Looking ahead, I am toying with the idea of doing at least one more race this summer possibly a 10K. I am also thinking about using a training plan that will help me with my speed.

I loved my half experience and would love to run Lincoln again, maybe even next year. It wasn’t the most beautiful or scenic race (although my husband, a devout Nebraska Football fan and season ticket holder, will tell you Memorial Stadium, where we ended, is his idea of heaven) but it had wonderful crowds and wonderful staff. I do not think there was one stretch of the route that didn’t have spectators cheering us on.

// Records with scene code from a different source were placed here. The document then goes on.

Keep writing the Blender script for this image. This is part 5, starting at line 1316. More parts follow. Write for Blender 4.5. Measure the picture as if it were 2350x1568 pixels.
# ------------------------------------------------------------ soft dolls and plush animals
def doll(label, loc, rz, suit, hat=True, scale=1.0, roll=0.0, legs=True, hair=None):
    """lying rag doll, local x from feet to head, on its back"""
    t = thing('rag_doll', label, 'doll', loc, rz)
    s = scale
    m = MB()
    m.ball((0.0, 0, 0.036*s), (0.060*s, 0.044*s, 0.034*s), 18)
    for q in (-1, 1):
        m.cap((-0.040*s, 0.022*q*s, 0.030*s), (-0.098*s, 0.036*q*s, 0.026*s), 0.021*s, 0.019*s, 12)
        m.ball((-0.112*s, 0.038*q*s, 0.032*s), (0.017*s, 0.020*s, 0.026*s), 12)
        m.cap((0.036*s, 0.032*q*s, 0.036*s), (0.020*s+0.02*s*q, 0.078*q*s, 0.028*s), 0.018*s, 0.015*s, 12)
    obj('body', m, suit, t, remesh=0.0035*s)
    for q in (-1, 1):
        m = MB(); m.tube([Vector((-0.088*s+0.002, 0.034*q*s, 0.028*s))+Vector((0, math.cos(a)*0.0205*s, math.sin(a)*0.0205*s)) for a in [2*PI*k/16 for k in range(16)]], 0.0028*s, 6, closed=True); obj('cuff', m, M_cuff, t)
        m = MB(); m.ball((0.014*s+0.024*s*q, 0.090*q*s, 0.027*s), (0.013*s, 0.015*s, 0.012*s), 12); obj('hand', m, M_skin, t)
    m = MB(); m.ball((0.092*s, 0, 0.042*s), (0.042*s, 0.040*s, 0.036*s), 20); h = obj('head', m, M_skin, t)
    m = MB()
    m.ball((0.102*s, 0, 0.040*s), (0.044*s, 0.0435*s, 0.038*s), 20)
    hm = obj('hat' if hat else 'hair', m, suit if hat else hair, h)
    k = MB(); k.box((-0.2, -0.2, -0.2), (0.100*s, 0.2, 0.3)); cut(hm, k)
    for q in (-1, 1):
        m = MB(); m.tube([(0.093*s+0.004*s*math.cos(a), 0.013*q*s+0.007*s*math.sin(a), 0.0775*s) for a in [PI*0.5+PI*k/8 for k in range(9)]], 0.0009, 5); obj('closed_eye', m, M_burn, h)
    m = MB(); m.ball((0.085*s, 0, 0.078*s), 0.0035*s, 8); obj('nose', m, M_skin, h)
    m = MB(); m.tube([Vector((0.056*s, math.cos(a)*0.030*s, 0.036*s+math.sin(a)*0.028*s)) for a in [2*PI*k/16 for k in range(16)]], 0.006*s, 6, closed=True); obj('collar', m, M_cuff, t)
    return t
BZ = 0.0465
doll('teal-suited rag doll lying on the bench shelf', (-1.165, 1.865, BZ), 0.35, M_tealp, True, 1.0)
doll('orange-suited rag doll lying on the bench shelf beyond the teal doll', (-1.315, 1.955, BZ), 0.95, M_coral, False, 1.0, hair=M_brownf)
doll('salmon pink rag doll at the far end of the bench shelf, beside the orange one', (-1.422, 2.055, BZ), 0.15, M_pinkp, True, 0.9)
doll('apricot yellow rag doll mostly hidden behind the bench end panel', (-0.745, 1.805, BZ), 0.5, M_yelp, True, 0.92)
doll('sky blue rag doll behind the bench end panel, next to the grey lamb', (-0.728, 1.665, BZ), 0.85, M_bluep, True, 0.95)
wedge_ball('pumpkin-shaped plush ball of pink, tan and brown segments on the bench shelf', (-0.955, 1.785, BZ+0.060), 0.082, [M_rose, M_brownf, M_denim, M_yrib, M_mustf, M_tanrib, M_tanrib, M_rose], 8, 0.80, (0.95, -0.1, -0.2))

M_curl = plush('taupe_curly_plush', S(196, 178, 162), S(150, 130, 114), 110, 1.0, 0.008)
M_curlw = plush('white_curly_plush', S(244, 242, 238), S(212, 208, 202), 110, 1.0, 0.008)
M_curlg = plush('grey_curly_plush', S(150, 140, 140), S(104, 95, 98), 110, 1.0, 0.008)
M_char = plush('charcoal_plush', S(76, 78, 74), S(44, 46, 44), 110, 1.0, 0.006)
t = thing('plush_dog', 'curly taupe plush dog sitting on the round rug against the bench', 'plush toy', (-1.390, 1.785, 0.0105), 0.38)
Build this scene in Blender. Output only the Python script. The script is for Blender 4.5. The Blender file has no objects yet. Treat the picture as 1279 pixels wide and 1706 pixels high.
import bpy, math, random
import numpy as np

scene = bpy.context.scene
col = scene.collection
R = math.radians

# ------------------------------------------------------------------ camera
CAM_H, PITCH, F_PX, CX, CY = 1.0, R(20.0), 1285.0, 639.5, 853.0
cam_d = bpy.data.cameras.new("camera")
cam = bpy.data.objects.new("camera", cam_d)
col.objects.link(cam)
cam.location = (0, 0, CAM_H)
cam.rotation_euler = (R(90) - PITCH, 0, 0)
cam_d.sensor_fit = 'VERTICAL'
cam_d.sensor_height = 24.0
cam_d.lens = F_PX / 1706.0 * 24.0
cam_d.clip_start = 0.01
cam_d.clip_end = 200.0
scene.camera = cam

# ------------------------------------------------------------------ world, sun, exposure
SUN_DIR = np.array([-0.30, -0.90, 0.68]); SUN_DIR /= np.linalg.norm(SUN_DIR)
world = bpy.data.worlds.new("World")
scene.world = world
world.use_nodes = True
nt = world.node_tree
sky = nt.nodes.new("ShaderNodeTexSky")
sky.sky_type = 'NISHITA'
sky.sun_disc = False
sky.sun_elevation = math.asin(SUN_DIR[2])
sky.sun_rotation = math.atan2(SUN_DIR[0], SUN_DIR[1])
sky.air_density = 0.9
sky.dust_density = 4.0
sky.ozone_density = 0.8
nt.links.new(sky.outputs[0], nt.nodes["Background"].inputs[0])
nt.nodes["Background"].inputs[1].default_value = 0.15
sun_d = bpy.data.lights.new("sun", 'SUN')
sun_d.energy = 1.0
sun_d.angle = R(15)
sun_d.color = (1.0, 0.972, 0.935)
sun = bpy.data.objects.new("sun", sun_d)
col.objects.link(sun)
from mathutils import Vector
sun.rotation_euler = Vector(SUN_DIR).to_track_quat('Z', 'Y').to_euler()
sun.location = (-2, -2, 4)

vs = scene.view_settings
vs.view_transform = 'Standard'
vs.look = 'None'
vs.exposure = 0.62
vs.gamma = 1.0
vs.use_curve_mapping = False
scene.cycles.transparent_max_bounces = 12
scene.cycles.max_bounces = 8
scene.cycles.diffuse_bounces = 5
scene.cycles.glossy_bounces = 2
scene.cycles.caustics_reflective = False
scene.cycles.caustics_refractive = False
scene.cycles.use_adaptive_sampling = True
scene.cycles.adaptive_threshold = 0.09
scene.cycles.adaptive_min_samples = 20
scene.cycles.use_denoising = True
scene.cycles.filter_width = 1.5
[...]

So, in closing (which is the lamest closing line EVER) thank you for all your support and advice! Kim is lucky to have such awesome readers! <---- i="">I didn't even pay her to say this!


  1. Congratulations on a great race! I too would have had to resist the urge to push those women out of my way. I find that incredibly annoying. That finish line is narrow.

    I ran the Lincoln Half last year and my favorite part...the cups of water with straws and lids! Every race should do that. My father-in-law did the half this year and my mother-in-law the full. I'm glad the weather held out for all of you.

  2. Great guest post and race report! Congrats on your half!

  3. Yay! Congrats Pattie! Those captions on the finishing pictures are hilarious! Is that your work, or Kim's?!

    I think you owe yourself the reward of a new running skirt (that fits!) after doing so well at this race. I think we also need to hear the dog bite story. That happened to my husband when we were running in my neighborhood. Someone said to us "Oh, my dog is friendly!" then the dog bites a hole through my husband's pants. Um... no :)

  4. I love it all Pattie. Congrats. I love the pictures of you at the finish line.

  5. Thanks! the straw cups were pretty amazing:) I am surprised more races don't do it too. I have to admit Kim did write the captions but the look on my face says it all!